8 Considerations for Designing High-Impact Tutoring

ByKevin Newman

With the return to in-person learning in sight, K-12 leaders are urgently setting priorities for the coming school year. Each spring, educators are eager to find that “just right” approach to their biggest challenges. As a former middle and high school principal, I know that’s especially true after a tough year—and no year has been tougher than this one.

For many leaders, accelerating student learning is top-of-mind, and one method that has garnered a lot of recent attention is high-impact tutoring. The National Student Support Accelerator, founded this year at the Annenberg Institute at Brown University to promote and support high-impact tutoring, defines it as one-to-one or small-group support that supplements classroom learning and complements existing curriculum by focusing on specific goals in response to individual students’ needs. This kind of tutoring is also known as “high-intensity tutoring” or “high-dosage tutoring.”

Research has shown that frequent in-school tutoring is one of the best ways to support students’ academic progress. In fact, tutoring has had greater impacts on student learning than various forms of teacher training, curriculum, extending the school day, teacher evaluation, and more.

This kind of tutoring is not meant to solely focus on remediating previous learning, although some reteaching may be involved. It might be helpful to think of high-impact tutoring as “accelerated learning” rather than “remediated learning.”

As with any education intervention schools undertake, it is important to first consider a variety of factors and then formulate a program that’s calibrated to address them. In my current role helping leaders of the KIPP network of charter schools shape their academic strategies, I advise that any school looking to design a high-impact tutoring program address these eight key components:

  1. Format: It can be either online or in person.
  2. Frequency and length of time: It is recommended that tutoring take place at least three times per week for at least 30 minutes at a time for the full school year.
  3. Ratio: Ideally, a student-to-tutor ratio should be 1-1 or 2-1 and no greater than 4-1. Any ratio greater than 2-1 runs the risk of “teaching to the middle” and thus being less effective. Larger groups also require the tutor to have greater pedagogical skills and/or classroom-management skills.
  4. Scheduling: It is recommended that tutoring occur during the school day as a formal part of the schedule, such as a dedicated class period.
  5. Staffing: If possible, students should have the same tutor(s) for the full year. Research indicates that less-experienced tutors can be effective with consistent training, strong supervision, and structured curricula. Schools might consider staffing with paraprofessionals and/or novice teachers.
  6. Students: Given that all students benefit from individual attention, tutoring is recommended for all students, not just for those who may be struggling. Tutoring exclusively for struggling students tends to create stigma and may be perceived as punishment.
  7. Support: For tutors, determine who will provide ongoing training and supervision, including observation and feedback. For content, determine differentiated scope and sequence for each student and determine whether teachers or tutors will be providing it. For outcomes, determine the process for individual goal setting, progress monitoring, and data collection and analysis.
  8. Tutoring content: Content should be curriculum-based, on grade level, with just-in-time scaffolds to help students over rough spots, and it should be focused on the most critical standards for the grade level. It is most important to tailor content to students’ progress, whether that be pre-teaching, reviewing for an exam, or aiding with homework.

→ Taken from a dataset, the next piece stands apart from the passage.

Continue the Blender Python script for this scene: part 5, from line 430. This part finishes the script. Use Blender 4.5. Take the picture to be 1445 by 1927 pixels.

These are all important considerations, but the list comes with a caution, too. In stressful times like these, a recipe feels like a godsend. Yet a recipe can also be dangerous because it does not take local context into consideration. So rather than run with predetermined recommendations, school leaders should first start with defining the student outcomes they are seeking to meet through high-impact tutoring. If schools are looking for one “rule” to follow without exception, it is this: Start small, work with the program until you find success, and then assess whether that success can be maintained at a larger scale.